The Timaru Herald

Missing soldiers being tortured, says Amnesty

- TURKEY

Twelve days on from Turkey’s failed coup, all Rabia Katran wants is a sign that her brother is still alive.

Ragip Enes Katran, 20, was two days into a summer school at the Yalova military academy – an elite air force training college in Istanbul – when the revolt started. Since then the family have heard nothing.

Neither lawyers acting for the almost 6000 soldiers who have been detained nor the academy can tell them where he is.

Students from the Yalova and Kuleli military academies were caught up in the coup attempt in Istanbul despite the fact that they do not hold military ranks.

Yalova students have told lawyers that they were bused to the Bosphorus bridge shortly before midnight, having been told they were going on a military exercise. They arrived in the middle of a battle as soldiers fired on protesters.

When protesters realised that the students were not willingly taking part in the coup attempt, they helped them to escape into the emergency lane at the side of the bridge. They were arrested in the roundup that began last Sunday.

Amnesty Internatio­nal has released a report detailing multiple accounts of torture, including severe beatings and rapes, of soldiers in custody. It has heard of soldiers being uncontacta­ble since July 15.

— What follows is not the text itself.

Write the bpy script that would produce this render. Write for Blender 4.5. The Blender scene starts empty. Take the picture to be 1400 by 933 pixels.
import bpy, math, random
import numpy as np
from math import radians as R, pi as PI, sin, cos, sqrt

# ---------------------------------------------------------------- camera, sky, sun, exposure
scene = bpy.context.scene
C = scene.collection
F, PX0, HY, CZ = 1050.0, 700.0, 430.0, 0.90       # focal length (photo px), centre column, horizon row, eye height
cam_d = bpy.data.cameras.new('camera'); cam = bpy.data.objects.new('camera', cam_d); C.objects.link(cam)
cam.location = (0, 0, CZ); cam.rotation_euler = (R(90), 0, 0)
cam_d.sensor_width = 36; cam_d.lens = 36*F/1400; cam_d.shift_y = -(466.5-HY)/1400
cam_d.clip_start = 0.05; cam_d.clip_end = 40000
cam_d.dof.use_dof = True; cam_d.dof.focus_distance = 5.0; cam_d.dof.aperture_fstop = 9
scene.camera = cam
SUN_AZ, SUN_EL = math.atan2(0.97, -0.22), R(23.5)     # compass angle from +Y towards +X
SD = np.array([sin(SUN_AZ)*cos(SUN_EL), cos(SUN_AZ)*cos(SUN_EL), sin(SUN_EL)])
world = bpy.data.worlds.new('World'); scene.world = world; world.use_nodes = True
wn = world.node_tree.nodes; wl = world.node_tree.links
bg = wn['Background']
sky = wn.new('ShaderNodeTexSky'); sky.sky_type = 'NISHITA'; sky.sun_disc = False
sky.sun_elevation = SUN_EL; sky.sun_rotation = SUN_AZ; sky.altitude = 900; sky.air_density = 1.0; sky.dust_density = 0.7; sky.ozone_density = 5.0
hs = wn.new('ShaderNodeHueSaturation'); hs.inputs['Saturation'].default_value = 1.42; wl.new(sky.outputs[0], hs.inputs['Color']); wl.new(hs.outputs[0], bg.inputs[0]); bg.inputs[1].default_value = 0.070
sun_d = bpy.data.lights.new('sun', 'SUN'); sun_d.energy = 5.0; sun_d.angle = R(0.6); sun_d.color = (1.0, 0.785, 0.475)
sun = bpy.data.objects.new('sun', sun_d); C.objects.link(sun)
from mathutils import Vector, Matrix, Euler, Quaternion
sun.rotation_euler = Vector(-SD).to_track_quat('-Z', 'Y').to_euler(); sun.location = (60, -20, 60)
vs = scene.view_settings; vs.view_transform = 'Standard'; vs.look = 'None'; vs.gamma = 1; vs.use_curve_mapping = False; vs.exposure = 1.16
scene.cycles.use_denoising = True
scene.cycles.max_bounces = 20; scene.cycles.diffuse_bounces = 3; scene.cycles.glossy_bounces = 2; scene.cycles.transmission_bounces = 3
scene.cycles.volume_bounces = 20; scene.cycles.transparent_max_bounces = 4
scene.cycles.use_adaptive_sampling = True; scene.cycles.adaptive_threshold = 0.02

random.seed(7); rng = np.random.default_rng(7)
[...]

The military school system is at the centre of the investigat­ion into the alleged infiltrati­on of the military by Fethullah Gulen, a reclusive cleric who President Recep Tayyip Erdogan has accused of being behind the coup attempt. Gulen has lived in the United States since 1999.

The scale of the post-coup arrests means that it is almost impossible to find out how many men are still missing. The lawyers assigned to their cases are often working pro bono and are not allowed to see their clients’ case files or the charges against them before they appear in court.

A government spokesman dismissed the Amnesty report.